March 5, 2015: Solar argument impedes shared goal

March 5, 2015: Belmont Citizen-Herald

The ongoing “debate” over Belmont Light’s solar net-metering tariff has gone beyond reasonable.  It’s time for participants on both sides of that debate to stop arguing their positions, and to start looking for common ground.

I hardly need to establish my solar credentials.  I worked for years to get solar panels installed on the Wellington School.  I represented Belmont on a regional collaborative to hire a solar contractor for a consortium of 19 communities in Metro Boston.  I worked in Town Meeting to limit an unreasonable solar zoning by-law prepared by Belmont’s Planning Board, and then helped author a replacement by-law that was approved by Town Meeting.

From the perspective of someone who has committed hundreds of hours to concrete steps in developing solar projects for Belmont, the argument over Belmont Light’s solar policy needs to be put to bed.

I say this because we must keep our eye on the goal.  That goal is not adoption of a solar-friendly Belmont Light tariff.  The objective is to clean-up our air by reducing carbon emissions from Belmont residents.

Avenues other than a solar tariff are readily available to do that.  Here are three:

First, Belmont Light offers its “Green Choice” program.  Through Green Choice, Belmont Light customers can purchase “green power” through their electric bill.  For $6 a month, Belmont Light customers can support the production of 100 kilowatt-hours from renewable energy sources in New England.  Customers may buy as many blocks as they wish.

Belmont Light’s Green Choice program, however, is grossly under-utilized.  Belmont residents paid only $14,208 toward the Green Choice program for the year ending December 2013. That was actually a reduction from the $15,774 paid in 2011. ($15,000 is roughly 200 customers buying one $6 block of green power per month.)

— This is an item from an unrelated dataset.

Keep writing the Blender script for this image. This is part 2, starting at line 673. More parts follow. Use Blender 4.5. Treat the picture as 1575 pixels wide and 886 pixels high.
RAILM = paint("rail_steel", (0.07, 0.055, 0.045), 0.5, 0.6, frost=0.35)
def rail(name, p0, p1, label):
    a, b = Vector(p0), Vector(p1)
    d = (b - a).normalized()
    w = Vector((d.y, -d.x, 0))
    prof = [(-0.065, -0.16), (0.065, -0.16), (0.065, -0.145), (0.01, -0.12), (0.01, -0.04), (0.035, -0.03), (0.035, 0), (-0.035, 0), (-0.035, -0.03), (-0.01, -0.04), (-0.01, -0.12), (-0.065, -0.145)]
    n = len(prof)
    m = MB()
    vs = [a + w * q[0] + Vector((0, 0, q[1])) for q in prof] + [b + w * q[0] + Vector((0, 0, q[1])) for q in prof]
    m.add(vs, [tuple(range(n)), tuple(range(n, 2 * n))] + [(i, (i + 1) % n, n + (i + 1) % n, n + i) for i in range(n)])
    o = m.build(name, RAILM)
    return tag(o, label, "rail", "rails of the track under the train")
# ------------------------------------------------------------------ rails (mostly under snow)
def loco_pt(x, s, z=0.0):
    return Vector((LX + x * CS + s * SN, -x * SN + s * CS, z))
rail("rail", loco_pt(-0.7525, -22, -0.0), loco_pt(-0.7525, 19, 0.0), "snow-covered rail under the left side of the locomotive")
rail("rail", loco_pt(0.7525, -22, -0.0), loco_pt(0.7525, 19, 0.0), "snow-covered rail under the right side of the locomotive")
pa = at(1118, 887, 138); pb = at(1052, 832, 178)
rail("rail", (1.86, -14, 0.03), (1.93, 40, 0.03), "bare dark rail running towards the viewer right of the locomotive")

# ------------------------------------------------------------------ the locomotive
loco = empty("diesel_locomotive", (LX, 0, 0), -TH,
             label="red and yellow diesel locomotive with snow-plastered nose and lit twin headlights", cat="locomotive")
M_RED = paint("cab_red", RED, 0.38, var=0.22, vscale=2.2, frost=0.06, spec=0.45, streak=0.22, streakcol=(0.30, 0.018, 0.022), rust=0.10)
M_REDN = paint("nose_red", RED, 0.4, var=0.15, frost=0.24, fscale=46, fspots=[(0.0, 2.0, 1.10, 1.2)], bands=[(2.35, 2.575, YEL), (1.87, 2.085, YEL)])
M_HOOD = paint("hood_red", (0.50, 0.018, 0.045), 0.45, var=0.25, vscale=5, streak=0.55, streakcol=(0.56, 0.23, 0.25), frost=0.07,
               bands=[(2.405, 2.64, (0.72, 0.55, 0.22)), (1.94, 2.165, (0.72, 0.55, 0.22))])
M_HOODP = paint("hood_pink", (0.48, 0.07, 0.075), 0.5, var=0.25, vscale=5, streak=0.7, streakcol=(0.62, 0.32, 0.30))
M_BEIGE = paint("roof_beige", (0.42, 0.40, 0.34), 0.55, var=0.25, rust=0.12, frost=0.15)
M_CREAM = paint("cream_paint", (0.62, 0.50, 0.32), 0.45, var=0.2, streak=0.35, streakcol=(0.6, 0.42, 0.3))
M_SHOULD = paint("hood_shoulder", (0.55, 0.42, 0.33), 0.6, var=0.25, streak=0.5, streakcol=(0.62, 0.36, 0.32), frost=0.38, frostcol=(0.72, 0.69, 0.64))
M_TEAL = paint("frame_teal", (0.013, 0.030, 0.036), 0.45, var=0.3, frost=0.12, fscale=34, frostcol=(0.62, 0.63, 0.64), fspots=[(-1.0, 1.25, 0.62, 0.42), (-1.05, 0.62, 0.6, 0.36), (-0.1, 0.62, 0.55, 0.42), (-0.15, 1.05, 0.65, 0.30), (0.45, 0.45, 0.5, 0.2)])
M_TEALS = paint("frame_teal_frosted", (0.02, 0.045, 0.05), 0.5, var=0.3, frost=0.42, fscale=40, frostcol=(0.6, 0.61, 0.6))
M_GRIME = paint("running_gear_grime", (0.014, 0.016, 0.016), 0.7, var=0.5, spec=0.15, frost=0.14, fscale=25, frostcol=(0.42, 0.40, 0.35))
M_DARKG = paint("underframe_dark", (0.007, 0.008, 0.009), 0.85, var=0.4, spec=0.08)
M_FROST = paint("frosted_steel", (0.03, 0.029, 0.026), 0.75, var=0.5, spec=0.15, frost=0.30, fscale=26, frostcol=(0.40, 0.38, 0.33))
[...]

If the same effort that has been devoted to the Belmont Light solar tariff would have instead been devoted to promoting the Green Choice program, the resulting carbon emissions would have been much greater.

Customers can enroll in the Belmont Light Green Choice program by accessing an enrollment form on the Belmont Light website.

Second, while Belmont Light’s Green Choice program is currently directed toward displacing electricity generation in New England (where relatively carbon friendly natural gas is primarily used as fuel), the program need not be designed that way.  The program could instead be designed to purchase solar generation in regions to displace more carbon-intensive coal-fired generation.  From a global environmental perspective, it makes no difference whether reduced greenhouse gas emissions occur in New England or elsewhere.

Solar advocates who seek carbon emission reductions can (and should) make common cause with Belmont Light to target its purchase of green power to displace the most carbon intensive generation possible.

Third, one of the least expensive (and most effective) ways to reduce carbon emissions is by reducing energy usage.  The Better Homes Belmont initiative has resulted in 20% of the town’s residents pursuing a home energy audit in the past two-plus years.  That means, however, that four-of-five Belmont residents have not taken the simplest, least expensive, and most effective step to reducing their carbon footprint.

The same level of effort that has been devoted to the Belmont Light solar policy, if directed toward promoting energy audits, would generate a far greater carbon reduction than adoption of a net metering solar tariff.  The fact is that there is no “greener” power than energy conservation.

The time has come to stop arguing about who is “right” on solar net metering, and to start talking about how we can collaboratively pursue the shared objective of cleaning up our environment.